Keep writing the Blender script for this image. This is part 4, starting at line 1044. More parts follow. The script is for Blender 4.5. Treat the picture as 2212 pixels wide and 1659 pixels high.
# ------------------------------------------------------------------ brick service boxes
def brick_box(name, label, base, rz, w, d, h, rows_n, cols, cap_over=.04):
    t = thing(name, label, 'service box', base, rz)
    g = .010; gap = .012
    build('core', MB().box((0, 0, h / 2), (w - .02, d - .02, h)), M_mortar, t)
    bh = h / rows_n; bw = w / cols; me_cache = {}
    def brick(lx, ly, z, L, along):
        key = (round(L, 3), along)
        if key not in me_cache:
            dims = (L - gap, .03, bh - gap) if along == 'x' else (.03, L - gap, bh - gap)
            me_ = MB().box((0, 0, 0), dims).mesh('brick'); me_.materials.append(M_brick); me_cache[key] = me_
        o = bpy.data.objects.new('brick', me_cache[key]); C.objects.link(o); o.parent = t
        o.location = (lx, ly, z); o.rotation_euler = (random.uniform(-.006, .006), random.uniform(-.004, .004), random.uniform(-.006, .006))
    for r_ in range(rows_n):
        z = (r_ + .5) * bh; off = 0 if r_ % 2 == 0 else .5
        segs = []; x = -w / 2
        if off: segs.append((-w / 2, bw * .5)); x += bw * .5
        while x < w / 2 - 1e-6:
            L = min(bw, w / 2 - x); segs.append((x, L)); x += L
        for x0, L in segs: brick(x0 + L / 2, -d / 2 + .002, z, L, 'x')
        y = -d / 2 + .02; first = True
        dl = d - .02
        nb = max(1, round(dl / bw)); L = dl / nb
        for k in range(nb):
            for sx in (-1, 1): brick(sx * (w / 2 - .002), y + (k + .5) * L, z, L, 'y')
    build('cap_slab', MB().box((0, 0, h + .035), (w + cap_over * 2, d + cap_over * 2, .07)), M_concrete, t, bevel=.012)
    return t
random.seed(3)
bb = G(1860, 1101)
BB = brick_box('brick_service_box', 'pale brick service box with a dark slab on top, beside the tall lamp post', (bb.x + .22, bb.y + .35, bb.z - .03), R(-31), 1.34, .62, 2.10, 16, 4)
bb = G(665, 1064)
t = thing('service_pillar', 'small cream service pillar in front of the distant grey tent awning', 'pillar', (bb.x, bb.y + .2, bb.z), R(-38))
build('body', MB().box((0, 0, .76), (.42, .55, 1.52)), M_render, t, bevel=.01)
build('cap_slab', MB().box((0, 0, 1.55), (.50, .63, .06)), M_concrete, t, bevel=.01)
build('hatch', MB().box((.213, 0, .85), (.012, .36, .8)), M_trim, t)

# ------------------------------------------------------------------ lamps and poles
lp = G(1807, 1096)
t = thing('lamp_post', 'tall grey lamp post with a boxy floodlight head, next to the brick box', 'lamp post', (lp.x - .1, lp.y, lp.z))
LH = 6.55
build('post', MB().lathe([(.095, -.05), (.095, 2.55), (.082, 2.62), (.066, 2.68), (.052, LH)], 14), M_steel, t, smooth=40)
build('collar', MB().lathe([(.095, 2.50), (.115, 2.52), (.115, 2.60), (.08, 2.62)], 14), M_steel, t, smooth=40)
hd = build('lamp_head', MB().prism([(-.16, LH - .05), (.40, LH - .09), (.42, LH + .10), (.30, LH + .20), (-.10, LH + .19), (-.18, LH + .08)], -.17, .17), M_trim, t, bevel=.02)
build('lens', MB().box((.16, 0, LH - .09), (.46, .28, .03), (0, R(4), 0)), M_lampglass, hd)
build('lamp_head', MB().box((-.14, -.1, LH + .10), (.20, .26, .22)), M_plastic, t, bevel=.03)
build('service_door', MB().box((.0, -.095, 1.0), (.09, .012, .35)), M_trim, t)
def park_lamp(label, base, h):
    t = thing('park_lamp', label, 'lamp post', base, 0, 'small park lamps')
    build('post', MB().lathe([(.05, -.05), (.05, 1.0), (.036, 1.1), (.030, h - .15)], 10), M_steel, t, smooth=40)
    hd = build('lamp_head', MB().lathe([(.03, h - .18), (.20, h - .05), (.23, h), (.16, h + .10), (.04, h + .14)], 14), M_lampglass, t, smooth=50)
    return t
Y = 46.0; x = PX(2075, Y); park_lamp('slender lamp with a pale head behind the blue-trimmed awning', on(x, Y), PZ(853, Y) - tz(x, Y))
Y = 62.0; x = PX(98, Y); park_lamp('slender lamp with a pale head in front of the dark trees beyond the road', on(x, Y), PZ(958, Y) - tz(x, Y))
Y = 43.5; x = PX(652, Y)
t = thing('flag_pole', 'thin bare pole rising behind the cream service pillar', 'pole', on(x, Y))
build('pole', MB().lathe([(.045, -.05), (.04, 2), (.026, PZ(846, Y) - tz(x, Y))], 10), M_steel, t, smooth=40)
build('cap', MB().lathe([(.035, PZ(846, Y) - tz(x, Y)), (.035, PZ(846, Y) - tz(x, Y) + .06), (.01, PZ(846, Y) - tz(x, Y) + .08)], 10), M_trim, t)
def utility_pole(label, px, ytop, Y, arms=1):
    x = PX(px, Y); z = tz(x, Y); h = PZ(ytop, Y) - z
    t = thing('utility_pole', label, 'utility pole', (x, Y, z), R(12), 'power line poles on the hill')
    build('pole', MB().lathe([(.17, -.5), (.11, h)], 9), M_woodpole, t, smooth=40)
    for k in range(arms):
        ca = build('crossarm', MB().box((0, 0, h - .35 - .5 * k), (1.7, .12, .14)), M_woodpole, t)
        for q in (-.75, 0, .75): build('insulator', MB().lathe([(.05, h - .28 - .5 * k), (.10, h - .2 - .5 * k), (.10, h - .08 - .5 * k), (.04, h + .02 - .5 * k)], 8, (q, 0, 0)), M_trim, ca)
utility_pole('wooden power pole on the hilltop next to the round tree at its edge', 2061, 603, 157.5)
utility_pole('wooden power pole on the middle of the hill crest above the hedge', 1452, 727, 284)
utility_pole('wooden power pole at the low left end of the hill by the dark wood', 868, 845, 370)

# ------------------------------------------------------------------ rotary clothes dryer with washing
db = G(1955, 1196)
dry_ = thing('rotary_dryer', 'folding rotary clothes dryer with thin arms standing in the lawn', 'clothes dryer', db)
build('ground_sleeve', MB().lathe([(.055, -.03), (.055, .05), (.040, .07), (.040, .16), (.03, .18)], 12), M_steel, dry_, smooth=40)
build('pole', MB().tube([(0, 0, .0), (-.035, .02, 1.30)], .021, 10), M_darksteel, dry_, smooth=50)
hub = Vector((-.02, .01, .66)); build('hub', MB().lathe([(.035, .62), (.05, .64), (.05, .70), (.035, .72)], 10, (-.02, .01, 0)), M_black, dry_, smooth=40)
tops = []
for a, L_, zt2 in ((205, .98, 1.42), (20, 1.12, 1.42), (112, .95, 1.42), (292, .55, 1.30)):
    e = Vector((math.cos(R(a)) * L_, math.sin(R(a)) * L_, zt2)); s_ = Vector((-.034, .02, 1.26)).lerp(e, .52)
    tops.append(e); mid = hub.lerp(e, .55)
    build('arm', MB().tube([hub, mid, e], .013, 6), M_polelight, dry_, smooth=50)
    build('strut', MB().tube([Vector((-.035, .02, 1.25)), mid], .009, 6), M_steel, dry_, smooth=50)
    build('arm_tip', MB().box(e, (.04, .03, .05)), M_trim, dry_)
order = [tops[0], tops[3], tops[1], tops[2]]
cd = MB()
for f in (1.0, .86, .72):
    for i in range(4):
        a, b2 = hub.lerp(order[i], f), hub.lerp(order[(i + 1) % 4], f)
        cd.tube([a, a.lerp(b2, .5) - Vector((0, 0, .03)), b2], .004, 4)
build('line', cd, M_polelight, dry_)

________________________

- [Given request] Your task is to repeat every line exactly.

- [Exercise answer]
Keep writing the Blender script for this image. This is part 4, starting at line 1044. More parts follow. The script is for Blender 4.5. Treat the picture as 2212 pixels wide and 1659 pixels high.
# ------------------------------------------------------------------ brick service boxes
def brick_box(name, label, base, rz, w, d, h, rows_n, cols, cap_over=.04):
    t = thing(name, label, 'service box', base, rz)
    g = .010; gap = .012
    build('core', MB().box((0, 0, h / 2), (w - .02, d - .02, h)), M_mortar, t)
    bh = h / rows_n; bw = w / cols; me_cache = {}
    def brick(lx, ly, z, L, along):
        key = (round(L, 3), along)
        if key not in me_cache:
            dims = (L - gap, .03, bh - gap) if along == 'x' else (.03, L - gap, bh - gap)
            me_ = MB().box((0, 0, 0), dims).mesh('brick'); me_.materials.append(M_brick); me_cache[key] = me_
        o = bpy.data.objects.new('brick', me_cache[key]); C.objects.link(o); o.parent = t
        o.location = (lx, ly, z); o.rotation_euler = (random.uniform(-.006, .006), random.uniform(-.004, .004), random.uniform(-.006, .006))
    for r_ in range(rows_n):
        z = (r_ + .5) * bh; off = 0 if r_ % 2 == 0 else .5
        segs = []; x = -w / 2
        if off: segs.append((-w / 2, bw * .5)); x += bw * .5
        while x < w / 2 - 1e-6:
            L = min(bw, w / 2 - x); segs.append((x, L)); x += L
        for x0, L in segs: brick(x0 + L / 2, -d / 2 + .002, z, L, 'x')
        y = -d / 2 + .02; first = True
        dl = d - .02
        nb = max(1, round(dl / bw)); L = dl / nb
        for k in range(nb):
            for sx in (-1, 1): brick(sx * (w / 2 - .002), y + (k + .5) * L, z, L, 'y')
    build('cap_slab', MB().box((0, 0, h + .035), (w + cap_over * 2, d + cap_over * 2, .07)), M_concrete, t, bevel=.012)
    return t
random.seed(3)
bb = G(1860, 1101)
BB = brick_box('brick_service_box', 'pale brick service box with a dark slab on top, beside the tall lamp post', (bb.x + .22, bb.y + .35, bb.z - .03), R(-31), 1.34, .62, 2.10, 16, 4)
bb = G(665, 1064)
t = thing('service_pillar', 'small cream service pillar in front of the distant grey tent awning', 'pillar', (bb.x, bb.y + .2, bb.z), R(-38))
build('body', MB().box((0, 0, .76), (.42, .55, 1.52)), M_render, t, bevel=.01)
build('cap_slab', MB().box((0, 0, 1.55), (.50, .63, .06)), M_concrete, t, bevel=.01)
build('hatch', MB().box((.213, 0, .85), (.012, .36, .8)), M_trim, t)

# ------------------------------------------------------------------ lamps and poles
lp = G(1807, 1096)
t = thing('lamp_post', 'tall grey lamp post with a boxy floodlight head, next to the brick box', 'lamp post', (lp.x - .1, lp.y, lp.z))
LH = 6.55
build('post', MB().lathe([(.095, -.05), (.095, 2.55), (.082, 2.62), (.066, 2.68), (.052, LH)], 14), M_steel, t, smooth=40)
build('collar', MB().lathe([(.095, 2.50), (.115, 2.52), (.115, 2.60), (.08, 2.62)], 14), M_steel, t, smooth=40)
hd = build('lamp_head', MB().prism([(-.16, LH - .05), (.40, LH - .09), (.42, LH + .10), (.30, LH + .20), (-.10, LH + .19), (-.18, LH + .08)], -.17, .17), M_trim, t, bevel=.02)
build('lens', MB().box((.16, 0, LH - .09), (.46, .28, .03), (0, R(4), 0)), M_lampglass, hd)
build('lamp_head', MB().box((-.14, -.1, LH + .10), (.20, .26, .22)), M_plastic, t, bevel=.03)
build('service_door', MB().box((.0, -.095, 1.0), (.09, .012, .35)), M_trim, t)
def park_lamp(label, base, h):
    t = thing('park_lamp', label, 'lamp post', base, 0, 'small park lamps')
    build('post', MB().lathe([(.05, -.05), (.05, 1.0), (.036, 1.1), (.030, h - .15)], 10), M_steel, t, smooth=40)
    hd = build('lamp_head', MB().lathe([(.03, h - .18), (.20, h - .05), (.23, h), (.16, h + .10), (.04, h + .14)], 14), M_lampglass, t, smooth=50)
    return t
Y = 46.0; x = PX(2075, Y); park_lamp('slender lamp with a pale head behind the blue-trimmed awning', on(x, Y), PZ(853, Y) - tz(x, Y))
Y = 62.0; x = PX(98, Y); park_lamp('slender lamp with a pale head in front of the dark trees beyond the road', on(x, Y), PZ(958, Y) - tz(x, Y))
Y = 43.5; x = PX(652, Y)
t = thing('flag_pole', 'thin bare pole rising behind the cream service pillar', 'pole', on(x, Y))
build('pole', MB().lathe([(.045, -.05), (.04, 2), (.026, PZ(846, Y) - tz(x, Y))], 10), M_steel, t, smooth=40)
build('cap', MB().lathe([(.035, PZ(846, Y) - tz(x, Y)), (.035, PZ(846, Y) - tz(x, Y) + .06), (.01, PZ(846, Y) - tz(x, Y) + .08)], 10), M_trim, t)
def utility_pole(label, px, ytop, Y, arms=1):
    x = PX(px, Y); z = tz(x, Y); h = PZ(ytop, Y) - z
    t = thing('utility_pole', label, 'utility pole', (x, Y, z), R(12), 'power line poles on the hill')
    build('pole', MB().lathe([(.17, -.5), (.11, h)], 9), M_woodpole, t, smooth=40)
    for k in range(arms):
        ca = build('crossarm', MB().box((0, 0, h - .35 - .5 * k), (1.7, .12, .14)), M_woodpole, t)
        for q in (-.75, 0, .75): build('insulator', MB().lathe([(.05, h - .28 - .5 * k), (.10, h - .2 - .5 * k), (.10, h - .08 - .5 * k), (.04, h + .02 - .5 * k)], 8, (q, 0, 0)), M_trim, ca)
utility_pole('wooden power pole on the hilltop next to the round tree at its edge', 2061, 603, 157.5)
utility_pole('wooden power pole on the middle of the hill crest above the hedge', 1452, 727, 284)
utility_pole('wooden power pole at the low left end of the hill by the dark wood', 868, 845, 370)

# ------------------------------------------------------------------ rotary clothes dryer with washing
db = G(1955, 1196)
dry_ = thing('rotary_dryer', 'folding rotary clothes dryer with thin arms standing in the lawn', 'clothes dryer', db)
build('ground_sleeve', MB().lathe([(.055, -.03), (.055, .05), (.040, .07), (.040, .16), (.03, .18)], 12), M_steel, dry_, smooth=40)
build('pole', MB().tube([(0, 0, .0), (-.035, .02, 1.30)], .021, 10), M_darksteel, dry_, smooth=50)
hub = Vector((-.02, .01, .66)); build('hub', MB().lathe([(.035, .62), (.05, .64), (.05, .70), (.035, .72)], 10, (-.02, .01, 0)), M_black, dry_, smooth=40)
tops = []
for a, L_, zt2 in ((205, .98, 1.42), (20, 1.12, 1.42), (112, .95, 1.42), (292, .55, 1.30)):
    e = Vector((math.cos(R(a)) * L_, math.sin(R(a)) * L_, zt2)); s_ = Vector((-.034, .02, 1.26)).lerp(e, .52)
    tops.append(e); mid = hub.lerp(e, .55)
    build('arm', MB().tube([hub, mid, e], .013, 6), M_polelight, dry_, smooth=50)
    build('strut', MB().tube([Vector((-.035, .02, 1.25)), mid], .009, 6), M_steel, dry_, smooth=50)
    build('arm_tip', MB().box(e, (.04, .03, .05)), M_trim, dry_)
order = [tops[0], tops[3], tops[1], tops[2]]
cd = MB()
for f in (1.0, .86, .72):
    for i in range(4):
        a, b2 = hub.lerp(order[i], f), hub.lerp(order[(i + 1) % 4], f)
        cd.tube([a, a.lerp(b2, .5) - Vector((0, 0, .03)), b2], .004, 4)
build('line', cd, M_polelight, dry_)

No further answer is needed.